What happened? The head of the governing coalition’s single Arab party, Mansour Abbas, threatened to bolt over Israel’s handling of the recent violence at the Tempe Mount. The decision on whether to not to do so was debated by the Muslim religious body behind the Ra’am political party, known as its Shura Council.
Abbas quipped that the government, the opposition and all of Israel were made to wait on the determination of a handful of Islamic clerics.
SHURA WHAT? A shura council is a consultative religious body that determines difficult matters for many political and military organizations in the Muslim world. Hamas has a shura council, as does Hezbollah. Ra’am’s shura council is part of the Islamic Movement in Israel, itself a branch of the Muslim Brotherhood.
Who benefits?
- Short-term: Benjamin Netanyahu, whose Likud party immediately forwarded a motion of no confidence in anticipation of Ra’am quitting the coalition. The motion was pulled when Abbas later said he’s stay on, for now.

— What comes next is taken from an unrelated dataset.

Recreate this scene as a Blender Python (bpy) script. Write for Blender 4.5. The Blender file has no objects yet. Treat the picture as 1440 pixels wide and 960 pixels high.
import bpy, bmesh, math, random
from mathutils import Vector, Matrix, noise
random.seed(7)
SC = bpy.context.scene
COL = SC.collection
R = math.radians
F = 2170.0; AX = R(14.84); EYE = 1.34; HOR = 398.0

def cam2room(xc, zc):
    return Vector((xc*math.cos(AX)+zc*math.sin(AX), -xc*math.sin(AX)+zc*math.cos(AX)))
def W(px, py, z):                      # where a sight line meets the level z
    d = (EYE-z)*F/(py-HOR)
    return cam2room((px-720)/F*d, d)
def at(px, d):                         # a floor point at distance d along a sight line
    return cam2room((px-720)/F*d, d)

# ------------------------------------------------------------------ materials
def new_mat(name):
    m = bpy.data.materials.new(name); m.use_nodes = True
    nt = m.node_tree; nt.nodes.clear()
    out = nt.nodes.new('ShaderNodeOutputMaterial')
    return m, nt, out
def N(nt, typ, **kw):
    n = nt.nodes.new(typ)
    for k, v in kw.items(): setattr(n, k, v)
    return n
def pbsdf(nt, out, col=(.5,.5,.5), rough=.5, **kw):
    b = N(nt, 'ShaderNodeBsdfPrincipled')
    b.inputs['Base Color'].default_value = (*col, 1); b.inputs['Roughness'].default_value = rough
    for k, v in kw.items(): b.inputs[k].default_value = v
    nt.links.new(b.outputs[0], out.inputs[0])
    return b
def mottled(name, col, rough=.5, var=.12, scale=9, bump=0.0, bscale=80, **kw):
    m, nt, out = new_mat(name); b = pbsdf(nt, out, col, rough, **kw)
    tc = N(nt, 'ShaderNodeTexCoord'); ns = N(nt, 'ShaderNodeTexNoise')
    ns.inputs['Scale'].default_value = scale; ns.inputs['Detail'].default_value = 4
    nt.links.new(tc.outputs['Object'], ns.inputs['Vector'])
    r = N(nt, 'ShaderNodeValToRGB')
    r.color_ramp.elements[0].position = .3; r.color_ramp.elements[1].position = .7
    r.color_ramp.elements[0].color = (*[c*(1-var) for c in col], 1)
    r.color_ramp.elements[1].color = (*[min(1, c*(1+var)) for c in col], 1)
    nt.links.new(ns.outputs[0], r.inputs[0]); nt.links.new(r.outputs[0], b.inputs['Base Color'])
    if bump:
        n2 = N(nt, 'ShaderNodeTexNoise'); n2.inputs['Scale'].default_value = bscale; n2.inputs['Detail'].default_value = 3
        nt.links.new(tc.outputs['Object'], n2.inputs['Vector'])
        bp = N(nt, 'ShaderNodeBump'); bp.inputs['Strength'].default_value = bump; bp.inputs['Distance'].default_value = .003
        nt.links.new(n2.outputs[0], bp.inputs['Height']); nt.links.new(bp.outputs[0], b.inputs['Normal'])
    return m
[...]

- Long-term: The Arab Muslim lawmakers, who demonstrated that despite being a minority, they can effectively still hold the government of Israel hostage.

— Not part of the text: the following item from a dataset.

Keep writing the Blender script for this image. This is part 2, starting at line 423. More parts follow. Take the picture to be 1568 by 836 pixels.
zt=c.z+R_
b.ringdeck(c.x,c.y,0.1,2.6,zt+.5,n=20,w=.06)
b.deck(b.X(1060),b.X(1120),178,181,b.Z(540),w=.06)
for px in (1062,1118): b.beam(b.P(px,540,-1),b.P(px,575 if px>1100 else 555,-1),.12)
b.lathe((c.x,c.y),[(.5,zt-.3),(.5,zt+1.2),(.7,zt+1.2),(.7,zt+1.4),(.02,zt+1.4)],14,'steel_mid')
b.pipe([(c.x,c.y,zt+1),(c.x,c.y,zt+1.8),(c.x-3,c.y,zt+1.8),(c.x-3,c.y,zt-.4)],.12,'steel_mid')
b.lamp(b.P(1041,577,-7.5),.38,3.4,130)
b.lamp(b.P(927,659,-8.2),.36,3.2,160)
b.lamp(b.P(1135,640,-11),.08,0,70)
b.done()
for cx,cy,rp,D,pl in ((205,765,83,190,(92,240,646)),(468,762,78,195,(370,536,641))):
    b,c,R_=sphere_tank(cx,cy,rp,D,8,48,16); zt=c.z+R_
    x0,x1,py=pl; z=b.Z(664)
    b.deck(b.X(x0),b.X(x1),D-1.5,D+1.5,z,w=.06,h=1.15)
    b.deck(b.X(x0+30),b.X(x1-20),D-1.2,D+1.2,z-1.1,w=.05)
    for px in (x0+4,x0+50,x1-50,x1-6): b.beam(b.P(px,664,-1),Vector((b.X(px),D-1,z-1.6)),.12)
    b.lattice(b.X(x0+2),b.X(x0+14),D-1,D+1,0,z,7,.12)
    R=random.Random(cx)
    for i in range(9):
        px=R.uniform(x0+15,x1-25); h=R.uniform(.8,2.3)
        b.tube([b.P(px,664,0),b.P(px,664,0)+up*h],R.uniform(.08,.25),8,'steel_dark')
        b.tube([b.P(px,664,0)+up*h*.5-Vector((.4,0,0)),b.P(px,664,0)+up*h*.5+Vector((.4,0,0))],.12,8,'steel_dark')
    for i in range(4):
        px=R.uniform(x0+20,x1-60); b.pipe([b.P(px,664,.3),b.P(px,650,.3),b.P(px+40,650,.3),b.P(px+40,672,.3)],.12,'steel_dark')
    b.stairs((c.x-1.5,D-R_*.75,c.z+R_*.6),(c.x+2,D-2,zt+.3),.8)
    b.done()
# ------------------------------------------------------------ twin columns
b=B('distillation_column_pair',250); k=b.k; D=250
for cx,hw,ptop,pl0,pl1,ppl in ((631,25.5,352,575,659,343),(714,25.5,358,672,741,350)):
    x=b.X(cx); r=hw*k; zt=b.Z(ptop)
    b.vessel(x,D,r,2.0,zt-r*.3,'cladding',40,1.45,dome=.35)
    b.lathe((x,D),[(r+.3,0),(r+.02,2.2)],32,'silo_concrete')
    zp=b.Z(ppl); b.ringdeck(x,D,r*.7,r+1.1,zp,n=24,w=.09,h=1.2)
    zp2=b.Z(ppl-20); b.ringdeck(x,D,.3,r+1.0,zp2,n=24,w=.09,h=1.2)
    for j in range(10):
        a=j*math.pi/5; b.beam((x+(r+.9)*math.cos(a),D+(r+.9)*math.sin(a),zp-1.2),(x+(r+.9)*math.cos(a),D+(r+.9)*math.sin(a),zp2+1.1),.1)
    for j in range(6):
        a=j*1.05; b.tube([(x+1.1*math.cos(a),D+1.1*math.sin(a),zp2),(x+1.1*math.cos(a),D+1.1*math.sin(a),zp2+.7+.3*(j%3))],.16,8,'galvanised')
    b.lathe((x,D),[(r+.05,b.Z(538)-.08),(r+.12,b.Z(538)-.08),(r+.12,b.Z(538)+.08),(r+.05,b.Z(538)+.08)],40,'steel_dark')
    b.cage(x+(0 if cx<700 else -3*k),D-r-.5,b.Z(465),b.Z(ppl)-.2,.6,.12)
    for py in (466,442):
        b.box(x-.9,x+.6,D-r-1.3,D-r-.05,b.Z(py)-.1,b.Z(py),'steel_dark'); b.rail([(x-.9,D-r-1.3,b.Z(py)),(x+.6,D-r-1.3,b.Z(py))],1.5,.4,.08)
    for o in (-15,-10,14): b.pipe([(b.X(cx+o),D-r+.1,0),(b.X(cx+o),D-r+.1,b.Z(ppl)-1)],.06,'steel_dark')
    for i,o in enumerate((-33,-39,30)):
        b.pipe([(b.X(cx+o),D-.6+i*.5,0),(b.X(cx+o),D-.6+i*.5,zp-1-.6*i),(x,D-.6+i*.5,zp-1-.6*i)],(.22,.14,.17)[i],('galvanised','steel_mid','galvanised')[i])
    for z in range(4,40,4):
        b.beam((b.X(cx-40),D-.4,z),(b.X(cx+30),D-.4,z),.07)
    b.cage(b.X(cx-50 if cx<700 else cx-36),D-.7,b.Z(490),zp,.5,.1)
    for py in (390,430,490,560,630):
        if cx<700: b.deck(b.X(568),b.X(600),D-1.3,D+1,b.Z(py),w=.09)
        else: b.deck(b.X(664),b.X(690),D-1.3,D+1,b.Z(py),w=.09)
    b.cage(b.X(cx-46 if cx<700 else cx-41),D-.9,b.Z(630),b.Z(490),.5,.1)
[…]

SIDE NOTE: This episode was yet another blow against claims that Israel is an “apartheid” state. If it actually were such, then Abbas and his Ra’am party could never wield such power, and certainly not with only four seats.
What now? While things have calmed again for now, surveys show Abbas’ party bleeding support and unlikely to pass the electoral threshold in the next national election. So expect him to continue to leverage his pivotal position to extract concessions painful to his right-wing coalition partners for as long as the current government survives.
And the consequences? Abbas’ antics are likely to be one of the key reasons this government fails to serve a full term. Already two members of Bennett’s own Yamina party have turned their backs on the coalition over unacceptable appeasement of Ra’am and left-wing members of the coalition. If just one more leaves, Bennett’s becomes a minority government.
In the meantime, those concessions and appeasements are eroding voter support for Yamina and the other right-wing parties in the coalition, the result being that Likud could win more seats than ever in the next election.